■ **INFORMATION SUPPLIED**:

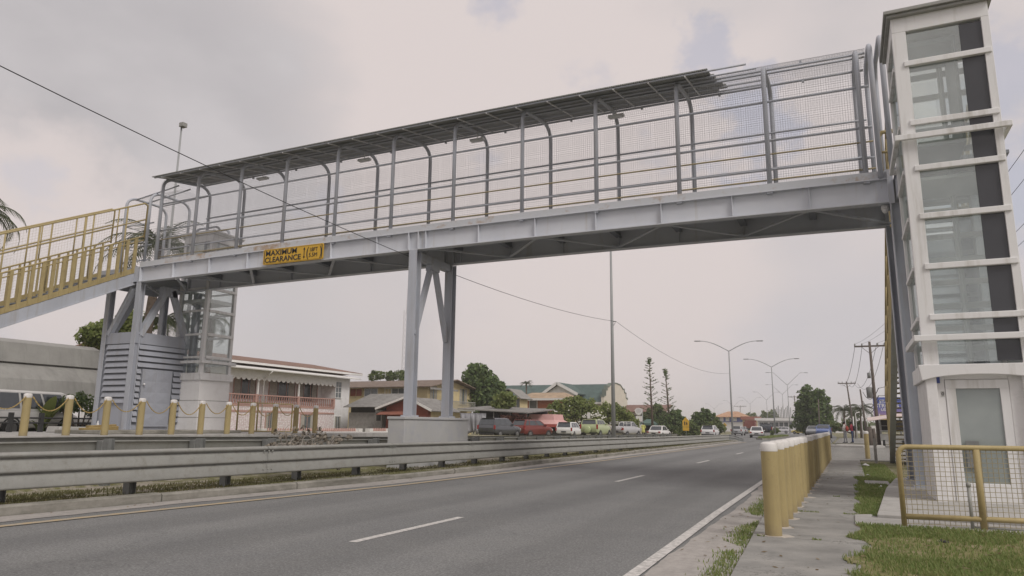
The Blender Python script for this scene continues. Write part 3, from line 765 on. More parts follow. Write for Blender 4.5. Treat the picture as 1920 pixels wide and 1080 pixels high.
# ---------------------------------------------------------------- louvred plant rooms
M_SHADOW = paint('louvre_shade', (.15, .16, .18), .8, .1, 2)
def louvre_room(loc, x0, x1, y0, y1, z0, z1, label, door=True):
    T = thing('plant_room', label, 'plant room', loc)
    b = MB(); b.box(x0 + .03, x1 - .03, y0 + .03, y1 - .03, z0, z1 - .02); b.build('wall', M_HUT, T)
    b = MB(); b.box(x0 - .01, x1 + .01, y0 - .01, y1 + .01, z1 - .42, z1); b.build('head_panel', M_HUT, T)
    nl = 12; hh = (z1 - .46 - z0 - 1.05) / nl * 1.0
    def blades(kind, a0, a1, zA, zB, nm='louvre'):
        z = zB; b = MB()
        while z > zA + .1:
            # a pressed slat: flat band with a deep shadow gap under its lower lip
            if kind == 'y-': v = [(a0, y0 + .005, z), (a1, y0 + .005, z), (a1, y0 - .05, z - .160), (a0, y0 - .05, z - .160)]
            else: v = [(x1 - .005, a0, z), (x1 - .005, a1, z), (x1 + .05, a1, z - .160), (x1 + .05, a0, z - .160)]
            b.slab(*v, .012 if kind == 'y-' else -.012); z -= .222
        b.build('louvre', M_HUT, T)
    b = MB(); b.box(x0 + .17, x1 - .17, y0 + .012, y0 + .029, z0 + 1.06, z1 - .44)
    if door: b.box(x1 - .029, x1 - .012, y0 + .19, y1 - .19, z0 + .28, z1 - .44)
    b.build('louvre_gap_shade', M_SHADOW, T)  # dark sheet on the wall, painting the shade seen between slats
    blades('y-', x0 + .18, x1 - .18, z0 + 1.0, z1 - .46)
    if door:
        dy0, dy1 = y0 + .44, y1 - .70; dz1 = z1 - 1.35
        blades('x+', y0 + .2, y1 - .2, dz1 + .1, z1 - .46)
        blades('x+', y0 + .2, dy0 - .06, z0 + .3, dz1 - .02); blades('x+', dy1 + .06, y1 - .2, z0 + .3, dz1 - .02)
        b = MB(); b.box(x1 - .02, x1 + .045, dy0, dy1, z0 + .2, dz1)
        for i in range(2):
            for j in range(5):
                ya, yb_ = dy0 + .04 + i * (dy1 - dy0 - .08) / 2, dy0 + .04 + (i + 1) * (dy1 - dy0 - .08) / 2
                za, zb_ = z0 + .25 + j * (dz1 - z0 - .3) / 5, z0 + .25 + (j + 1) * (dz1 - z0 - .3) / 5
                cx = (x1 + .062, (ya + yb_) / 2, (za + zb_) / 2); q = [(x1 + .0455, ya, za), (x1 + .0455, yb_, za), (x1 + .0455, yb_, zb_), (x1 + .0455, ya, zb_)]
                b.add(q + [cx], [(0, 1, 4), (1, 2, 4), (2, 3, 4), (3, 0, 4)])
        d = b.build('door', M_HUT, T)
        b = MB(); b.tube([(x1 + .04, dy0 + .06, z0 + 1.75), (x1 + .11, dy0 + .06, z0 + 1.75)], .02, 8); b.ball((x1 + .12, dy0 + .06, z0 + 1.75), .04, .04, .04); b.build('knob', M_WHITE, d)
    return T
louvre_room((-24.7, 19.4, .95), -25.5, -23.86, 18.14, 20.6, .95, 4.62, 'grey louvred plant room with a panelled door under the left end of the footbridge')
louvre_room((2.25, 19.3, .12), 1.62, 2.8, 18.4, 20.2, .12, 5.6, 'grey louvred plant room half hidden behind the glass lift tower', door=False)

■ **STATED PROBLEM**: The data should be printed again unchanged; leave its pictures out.

■ **WRITTEN RESPONSE**:
The Blender Python script for this scene continues. Write part 3, from line 765 on. More parts follow. Write for Blender 4.5. Treat the picture as 1920 pixels wide and 1080 pixels high.
# ---------------------------------------------------------------- louvred plant rooms
M_SHADOW = paint('louvre_shade', (.15, .16, .18), .8, .1, 2)
def louvre_room(loc, x0, x1, y0, y1, z0, z1, label, door=True):
    T = thing('plant_room', label, 'plant room', loc)
    b = MB(); b.box(x0 + .03, x1 - .03, y0 + .03, y1 - .03, z0, z1 - .02); b.build('wall', M_HUT, T)
    b = MB(); b.box(x0 - .01, x1 + .01, y0 - .01, y1 + .01, z1 - .42, z1); b.build('head_panel', M_HUT, T)
    nl = 12; hh = (z1 - .46 - z0 - 1.05) / nl * 1.0
    def blades(kind, a0, a1, zA, zB, nm='louvre'):
        z = zB; b = MB()
        while z > zA + .1:
            # a pressed slat: flat band with a deep shadow gap under its lower lip
            if kind == 'y-': v = [(a0, y0 + .005, z), (a1, y0 + .005, z), (a1, y0 - .05, z - .160), (a0, y0 - .05, z - .160)]
            else: v = [(x1 - .005, a0, z), (x1 - .005, a1, z), (x1 + .05, a1, z - .160), (x1 + .05, a0, z - .160)]
            b.slab(*v, .012 if kind == 'y-' else -.012); z -= .222
        b.build('louvre', M_HUT, T)
    b = MB(); b.box(x0 + .17, x1 - .17, y0 + .012, y0 + .029, z0 + 1.06, z1 - .44)
    if door: b.box(x1 - .029, x1 - .012, y0 + .19, y1 - .19, z0 + .28, z1 - .44)
    b.build('louvre_gap_shade', M_SHADOW, T)  # dark sheet on the wall, painting the shade seen between slats
    blades('y-', x0 + .18, x1 - .18, z0 + 1.0, z1 - .46)
    if door:
        dy0, dy1 = y0 + .44, y1 - .70; dz1 = z1 - 1.35
        blades('x+', y0 + .2, y1 - .2, dz1 + .1, z1 - .46)
        blades('x+', y0 + .2, dy0 - .06, z0 + .3, dz1 - .02); blades('x+', dy1 + .06, y1 - .2, z0 + .3, dz1 - .02)
        b = MB(); b.box(x1 - .02, x1 + .045, dy0, dy1, z0 + .2, dz1)
        for i in range(2):
            for j in range(5):
                ya, yb_ = dy0 + .04 + i * (dy1 - dy0 - .08) / 2, dy0 + .04 + (i + 1) * (dy1 - dy0 - .08) / 2
                za, zb_ = z0 + .25 + j * (dz1 - z0 - .3) / 5, z0 + .25 + (j + 1) * (dz1 - z0 - .3) / 5
                cx = (x1 + .062, (ya + yb_) / 2, (za + zb_) / 2); q = [(x1 + .0455, ya, za), (x1 + .0455, yb_, za), (x1 + .0455, yb_, zb_), (x1 + .0455, ya, zb_)]
                b.add(q + [cx], [(0, 1, 4), (1, 2, 4), (2, 3, 4), (3, 0, 4)])
        d = b.build('door', M_HUT, T)
        b = MB(); b.tube([(x1 + .04, dy0 + .06, z0 + 1.75), (x1 + .11, dy0 + .06, z0 + 1.75)], .02, 8); b.ball((x1 + .12, dy0 + .06, z0 + 1.75), .04, .04, .04); b.build('knob', M_WHITE, d)
    return T
louvre_room((-24.7, 19.4, .95), -25.5, -23.86, 18.14, 20.6, .95, 4.62, 'grey louvred plant room with a panelled door under the left end of the footbridge')
louvre_room((2.25, 19.3, .12), 1.62, 2.8, 18.4, 20.2, .12, 5.6, 'grey louvred plant room half hidden behind the glass lift tower', door=False)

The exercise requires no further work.